Hay algo que llama la atención en el encuadre de Grandal. Las dos mujeres que flanquean la imagen. Son como cariátides llamadas a sostener ese templo, ¿o será templete?, sobre rieles. Una, la de la izquierda, mira al frente; y la otra, parece vigilar la improvisada fiesta que avanza bajo la tierra de Caracas. Las dos tienen los brazos flexionados, ¿en oración? ¿Cruzados sobre el pecho en actitud vigilante?

Qué vio Ramón Grandal un año antes de que Venezuela entregara todo eso que vemos en la foto al trapiche de la destrucción. O puede ser que más bien nos augure que, en aún en la desolación, Venezuela tiene siempre deidades rechonchas que velan por su recuperación.

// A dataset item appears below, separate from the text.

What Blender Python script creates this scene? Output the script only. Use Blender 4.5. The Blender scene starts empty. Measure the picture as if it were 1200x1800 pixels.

Qué tristes, sucios y apiñados son los vagones el Metro de Caracas hoy. Y, lo peor, cuán fragmentada es la sociedad que en esta imagen parece unida por hilos invisibles y elásticos. Aún sin conocerse, ellos forman una comunidad. Son ciudadanos de un mismo país. ¿Estaremos idealizando?

Es 1997. En unos minutos estos personajes se exiliarán de la patria del blanco y negro y saldrán a la superficie de una ciudad que ignora con cuánta fuerza y crueldad va abatirse contra su nuca el garrote que está a punto de poner en manos de un gorila.